Üniversite gençliği özellikle 2014 sonrasında düzenli saldırılarla karşı karşıya kaldı. Başrolünde devletin olduğu, kimi zaman faşist çetelerle kimi zaman da özel güvenliklerle gerçekleşti bu saldırılar. Barış Akademisyeni hocalarımızın ihraçları, üniversite gençliğine yapılan saldırıların bir dönemine denk geldi. Akademisyenlerin ihraçlarıyla beraber üniversite gençliğine yapılan saldırıların tek başına gençliğe değil üniversitelerin muhalif kimliğine yapılan saldırılar olduğu daha da net anlaşılır oldu. Tabi ülkedeki muhalefete yapılan saldırıların üniversiteye düşeniydi bizim yaşadıklarımız. Üniversite gençliği bu saldırıları karşılayamadı, genel geçer politikalar dışında bir çözüm üretemedi. Bununla paralel olarak, gençlik hareketi, önünü açacak bir politika da üretemedi. Bu da devrimci gençliği faşizmin saldırıları karşısında geri çekilmeye itti. Üniversite gençliğinde ön açıcı kimi çalışmalar vardır elbette. Bu topyekün bir sıçrayışı beraberinde getirmese de sıçrayış zamanına önemli bir birikme sağlayacaktır.

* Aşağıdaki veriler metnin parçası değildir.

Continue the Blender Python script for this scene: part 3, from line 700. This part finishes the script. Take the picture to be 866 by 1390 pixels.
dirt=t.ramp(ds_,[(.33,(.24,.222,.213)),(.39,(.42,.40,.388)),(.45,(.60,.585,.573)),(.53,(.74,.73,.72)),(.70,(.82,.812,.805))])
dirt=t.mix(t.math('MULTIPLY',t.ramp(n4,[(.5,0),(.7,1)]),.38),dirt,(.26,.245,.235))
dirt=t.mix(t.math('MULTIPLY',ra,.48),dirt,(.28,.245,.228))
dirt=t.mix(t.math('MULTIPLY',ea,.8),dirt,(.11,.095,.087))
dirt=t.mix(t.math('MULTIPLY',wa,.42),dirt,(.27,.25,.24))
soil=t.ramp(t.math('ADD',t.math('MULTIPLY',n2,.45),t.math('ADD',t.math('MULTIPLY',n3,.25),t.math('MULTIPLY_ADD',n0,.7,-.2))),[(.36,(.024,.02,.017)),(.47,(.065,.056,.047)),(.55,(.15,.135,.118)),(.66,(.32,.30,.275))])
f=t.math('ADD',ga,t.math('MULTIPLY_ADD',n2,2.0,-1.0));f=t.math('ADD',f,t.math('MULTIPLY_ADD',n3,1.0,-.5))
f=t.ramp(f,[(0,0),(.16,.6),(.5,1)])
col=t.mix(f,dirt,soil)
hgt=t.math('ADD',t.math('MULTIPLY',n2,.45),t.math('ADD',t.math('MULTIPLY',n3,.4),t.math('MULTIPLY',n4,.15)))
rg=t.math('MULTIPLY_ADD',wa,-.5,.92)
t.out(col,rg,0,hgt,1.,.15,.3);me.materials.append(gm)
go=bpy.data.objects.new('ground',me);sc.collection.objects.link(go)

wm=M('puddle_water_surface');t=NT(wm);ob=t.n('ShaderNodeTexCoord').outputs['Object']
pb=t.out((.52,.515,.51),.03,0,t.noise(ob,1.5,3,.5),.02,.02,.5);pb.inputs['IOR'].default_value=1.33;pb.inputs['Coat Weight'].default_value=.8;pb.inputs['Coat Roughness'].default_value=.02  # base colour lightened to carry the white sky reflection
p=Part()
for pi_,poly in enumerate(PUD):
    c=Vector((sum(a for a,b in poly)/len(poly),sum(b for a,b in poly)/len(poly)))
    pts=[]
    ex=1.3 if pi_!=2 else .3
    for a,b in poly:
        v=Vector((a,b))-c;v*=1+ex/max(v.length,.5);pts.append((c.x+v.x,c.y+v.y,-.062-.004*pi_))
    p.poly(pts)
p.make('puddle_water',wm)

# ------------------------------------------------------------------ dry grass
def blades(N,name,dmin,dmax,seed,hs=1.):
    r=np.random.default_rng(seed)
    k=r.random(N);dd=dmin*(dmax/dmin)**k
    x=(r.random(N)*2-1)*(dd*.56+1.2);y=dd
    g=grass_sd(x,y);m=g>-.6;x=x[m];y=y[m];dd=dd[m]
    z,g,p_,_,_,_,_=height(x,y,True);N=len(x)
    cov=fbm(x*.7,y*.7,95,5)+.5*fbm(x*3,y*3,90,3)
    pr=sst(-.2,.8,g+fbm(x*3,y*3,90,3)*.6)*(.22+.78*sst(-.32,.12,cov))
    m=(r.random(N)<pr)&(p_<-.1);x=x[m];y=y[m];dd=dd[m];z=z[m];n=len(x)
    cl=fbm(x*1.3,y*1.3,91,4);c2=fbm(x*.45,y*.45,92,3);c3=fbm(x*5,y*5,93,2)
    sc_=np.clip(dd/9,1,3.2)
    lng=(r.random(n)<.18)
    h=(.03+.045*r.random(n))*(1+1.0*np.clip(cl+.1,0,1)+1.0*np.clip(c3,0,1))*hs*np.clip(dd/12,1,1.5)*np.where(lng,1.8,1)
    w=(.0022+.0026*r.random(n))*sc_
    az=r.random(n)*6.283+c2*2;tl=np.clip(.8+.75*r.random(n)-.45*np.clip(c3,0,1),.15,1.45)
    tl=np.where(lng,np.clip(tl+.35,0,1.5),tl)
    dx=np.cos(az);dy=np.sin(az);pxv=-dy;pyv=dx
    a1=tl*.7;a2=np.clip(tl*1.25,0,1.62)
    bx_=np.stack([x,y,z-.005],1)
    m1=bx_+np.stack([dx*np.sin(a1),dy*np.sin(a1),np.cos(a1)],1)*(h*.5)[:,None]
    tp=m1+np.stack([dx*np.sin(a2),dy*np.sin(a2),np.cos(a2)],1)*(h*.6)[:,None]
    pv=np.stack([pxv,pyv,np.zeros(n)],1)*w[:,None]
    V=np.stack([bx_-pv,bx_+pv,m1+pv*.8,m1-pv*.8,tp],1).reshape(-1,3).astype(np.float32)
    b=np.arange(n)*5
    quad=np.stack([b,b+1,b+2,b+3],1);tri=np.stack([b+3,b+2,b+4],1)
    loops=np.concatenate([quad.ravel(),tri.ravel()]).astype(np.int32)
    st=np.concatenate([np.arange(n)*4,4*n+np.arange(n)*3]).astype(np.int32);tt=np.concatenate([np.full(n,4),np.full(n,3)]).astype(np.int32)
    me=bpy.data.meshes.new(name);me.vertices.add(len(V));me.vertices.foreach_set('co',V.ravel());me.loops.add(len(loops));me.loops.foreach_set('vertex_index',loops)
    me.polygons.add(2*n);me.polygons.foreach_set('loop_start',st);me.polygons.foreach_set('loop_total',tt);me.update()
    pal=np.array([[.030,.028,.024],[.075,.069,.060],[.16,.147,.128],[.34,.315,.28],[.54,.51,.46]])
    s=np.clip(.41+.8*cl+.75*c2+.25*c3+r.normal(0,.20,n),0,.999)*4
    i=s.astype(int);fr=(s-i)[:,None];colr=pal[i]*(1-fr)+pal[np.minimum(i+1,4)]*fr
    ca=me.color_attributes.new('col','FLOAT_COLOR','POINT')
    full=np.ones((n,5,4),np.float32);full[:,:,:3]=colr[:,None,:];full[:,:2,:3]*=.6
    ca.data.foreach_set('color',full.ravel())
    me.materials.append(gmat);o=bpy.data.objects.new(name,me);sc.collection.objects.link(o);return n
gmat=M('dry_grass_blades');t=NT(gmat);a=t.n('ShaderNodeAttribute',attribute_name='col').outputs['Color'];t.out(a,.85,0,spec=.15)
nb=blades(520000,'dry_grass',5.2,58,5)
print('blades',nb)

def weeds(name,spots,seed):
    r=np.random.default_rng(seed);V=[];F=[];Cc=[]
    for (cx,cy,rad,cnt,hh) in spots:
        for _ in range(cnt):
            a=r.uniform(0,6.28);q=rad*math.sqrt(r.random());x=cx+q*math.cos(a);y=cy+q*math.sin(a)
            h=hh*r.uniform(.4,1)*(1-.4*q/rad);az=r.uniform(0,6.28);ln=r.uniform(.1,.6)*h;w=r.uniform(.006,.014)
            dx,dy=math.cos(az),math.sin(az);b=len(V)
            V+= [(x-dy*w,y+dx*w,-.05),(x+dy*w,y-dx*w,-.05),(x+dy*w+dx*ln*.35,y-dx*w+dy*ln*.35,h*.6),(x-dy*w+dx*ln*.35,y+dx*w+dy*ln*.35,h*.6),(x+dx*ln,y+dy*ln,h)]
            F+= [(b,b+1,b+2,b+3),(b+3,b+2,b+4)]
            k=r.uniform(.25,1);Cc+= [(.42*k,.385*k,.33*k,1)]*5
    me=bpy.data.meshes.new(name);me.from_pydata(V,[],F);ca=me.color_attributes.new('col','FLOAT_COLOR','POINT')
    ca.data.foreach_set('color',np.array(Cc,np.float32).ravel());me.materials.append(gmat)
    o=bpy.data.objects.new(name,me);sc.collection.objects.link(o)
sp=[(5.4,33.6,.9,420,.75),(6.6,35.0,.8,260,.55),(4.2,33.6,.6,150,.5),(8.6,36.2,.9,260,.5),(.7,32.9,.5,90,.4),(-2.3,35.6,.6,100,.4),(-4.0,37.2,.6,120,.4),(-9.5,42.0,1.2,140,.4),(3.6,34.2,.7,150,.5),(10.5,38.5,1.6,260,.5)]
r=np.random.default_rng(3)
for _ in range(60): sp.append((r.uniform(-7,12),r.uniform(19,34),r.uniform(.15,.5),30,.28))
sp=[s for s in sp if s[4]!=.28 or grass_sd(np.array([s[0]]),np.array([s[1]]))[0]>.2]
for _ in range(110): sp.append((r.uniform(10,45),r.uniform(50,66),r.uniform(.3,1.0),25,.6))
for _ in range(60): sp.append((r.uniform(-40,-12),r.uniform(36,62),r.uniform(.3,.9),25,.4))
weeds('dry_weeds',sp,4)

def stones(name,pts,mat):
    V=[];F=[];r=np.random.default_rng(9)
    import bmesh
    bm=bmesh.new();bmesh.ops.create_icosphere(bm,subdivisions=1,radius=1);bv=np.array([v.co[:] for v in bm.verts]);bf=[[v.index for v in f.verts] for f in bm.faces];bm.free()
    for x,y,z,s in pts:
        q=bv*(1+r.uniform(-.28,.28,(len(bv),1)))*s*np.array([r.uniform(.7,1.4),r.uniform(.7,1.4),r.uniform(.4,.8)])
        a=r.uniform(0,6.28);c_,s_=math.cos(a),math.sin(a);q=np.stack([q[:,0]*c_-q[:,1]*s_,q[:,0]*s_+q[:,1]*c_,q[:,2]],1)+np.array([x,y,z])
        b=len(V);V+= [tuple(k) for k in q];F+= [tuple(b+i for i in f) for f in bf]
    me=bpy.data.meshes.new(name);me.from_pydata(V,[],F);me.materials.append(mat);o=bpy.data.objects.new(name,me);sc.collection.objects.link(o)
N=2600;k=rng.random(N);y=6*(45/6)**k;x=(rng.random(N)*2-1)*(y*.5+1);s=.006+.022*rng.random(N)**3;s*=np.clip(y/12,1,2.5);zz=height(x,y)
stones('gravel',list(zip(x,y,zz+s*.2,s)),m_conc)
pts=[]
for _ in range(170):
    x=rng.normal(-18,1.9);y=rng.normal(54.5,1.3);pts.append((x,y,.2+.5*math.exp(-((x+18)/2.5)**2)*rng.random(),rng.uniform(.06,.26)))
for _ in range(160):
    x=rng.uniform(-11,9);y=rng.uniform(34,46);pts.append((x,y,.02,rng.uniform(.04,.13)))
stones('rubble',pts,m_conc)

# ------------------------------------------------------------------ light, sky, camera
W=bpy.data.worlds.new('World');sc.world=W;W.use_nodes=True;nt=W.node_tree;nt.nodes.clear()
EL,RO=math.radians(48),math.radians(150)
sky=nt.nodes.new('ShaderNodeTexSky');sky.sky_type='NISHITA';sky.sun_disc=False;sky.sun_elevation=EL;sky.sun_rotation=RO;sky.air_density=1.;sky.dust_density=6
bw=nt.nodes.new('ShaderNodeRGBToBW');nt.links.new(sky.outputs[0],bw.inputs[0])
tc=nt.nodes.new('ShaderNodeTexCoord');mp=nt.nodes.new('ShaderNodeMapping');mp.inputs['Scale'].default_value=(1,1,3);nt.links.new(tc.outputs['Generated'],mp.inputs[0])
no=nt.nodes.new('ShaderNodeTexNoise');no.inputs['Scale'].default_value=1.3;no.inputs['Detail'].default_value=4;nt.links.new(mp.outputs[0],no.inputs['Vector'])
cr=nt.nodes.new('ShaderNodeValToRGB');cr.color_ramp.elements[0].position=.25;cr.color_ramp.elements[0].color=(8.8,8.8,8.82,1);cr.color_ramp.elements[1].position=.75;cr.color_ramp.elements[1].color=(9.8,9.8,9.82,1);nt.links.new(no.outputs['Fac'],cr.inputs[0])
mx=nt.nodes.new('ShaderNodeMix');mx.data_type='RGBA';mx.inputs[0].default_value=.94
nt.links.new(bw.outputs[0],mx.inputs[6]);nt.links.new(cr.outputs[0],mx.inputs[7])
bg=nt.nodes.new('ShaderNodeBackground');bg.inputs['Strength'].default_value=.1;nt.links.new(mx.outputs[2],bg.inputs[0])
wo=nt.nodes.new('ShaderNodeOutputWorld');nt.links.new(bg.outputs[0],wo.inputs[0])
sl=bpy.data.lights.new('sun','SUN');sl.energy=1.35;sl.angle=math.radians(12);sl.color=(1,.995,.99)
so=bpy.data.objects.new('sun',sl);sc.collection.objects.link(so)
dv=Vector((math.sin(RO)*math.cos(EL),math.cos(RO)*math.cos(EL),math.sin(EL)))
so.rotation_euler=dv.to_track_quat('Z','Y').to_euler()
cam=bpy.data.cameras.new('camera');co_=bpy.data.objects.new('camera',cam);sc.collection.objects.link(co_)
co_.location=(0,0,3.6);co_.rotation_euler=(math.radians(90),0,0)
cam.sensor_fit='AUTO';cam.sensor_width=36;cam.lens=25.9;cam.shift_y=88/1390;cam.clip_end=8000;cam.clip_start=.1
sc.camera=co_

Devrimci gençlik hareketi ya da genel olarak devrimci hareket dönem dönem zayıflamış, geri çekilmeler yaşamıştır. Bu gibi dönemlerde ön açıcı olaylar ve bununla paralel ön açıcılar görülmüştür. Bu ön açıcılar genellikle üniversite gençlik hareketi içinden çıkmıştır. Kimi devrimci örgütler çok zor dönemler yaşamış bölünmüş ya da operasyonlar geçirmiştir. Bu gibi durumlarda da yine hareket içinden, özellikle üniversite gençliğinden, gelmiş kadroların canlandırmayı başardığı görülmüştür. Buradaki örnekler aslında gençlik hareketinin kendine biçtiği misyona bir vurgu yapmak içindir. Kendini öne atan, önderleşen, hareketin yükünü çeken gençlik. Gençlik bu önderleşmede belki teorik ve pratik hatalar çokça sergilese de hareket içerisinde gösterdiği irade, ufuk, inanç ve direnci çevresindekilere de örnek olmuştur. Bugün gençlikteki politik yoksunlukla beraber önderleşmede, hareketin yükünü çekmede ve ön açıcı olmadaki eksikliği görülmektedir.

Gençliğin önderleşme süreci zaten yeniyi kurma iradesinden ve ön açıcı olma pratiğinden gelir. Bugün bizim kuşağımız yeniyi kurma görevini ve önderleşmeyi, arasındaki müthiş farklara ve değişimlere rağmen önceki kuşaktan beklemektedir. Faşizmin de yarın devrilecekmişçesine saldırması politik seviyesi zaten düşük olan devrimci gençliğin önderleşmesini geciktirmektedir. Faşizm bugün bizi kabuğumuza itmektedir, bu kabuğa hapsolmamanın ve kabuğu kırmanın yolu ideolojik donanımımızı sağlamak ve örgütlenmekten geçmektedir. Ki bunların izleri de görülmektedir. İktidar her üniversiteye saldırdığında ‘politikaya bulaşmayan’ üniversitelilerin de tepkisini çekmektedir.

Son olarak postmodernizmin politizasyon/devrimcileşme sürecinde bir kopma yarattığı söylenebilir fakat bugün için ufaktan da olsa bu kopmanın örülmeye başlandığını görüyoruz, yaşıyoruz. Bu seferkinin daha sağlam olması tamamen bizim elimizin maharetindedir. Bu politizasyon sürecinin bir birikme olduğunu söyleyebiliriz.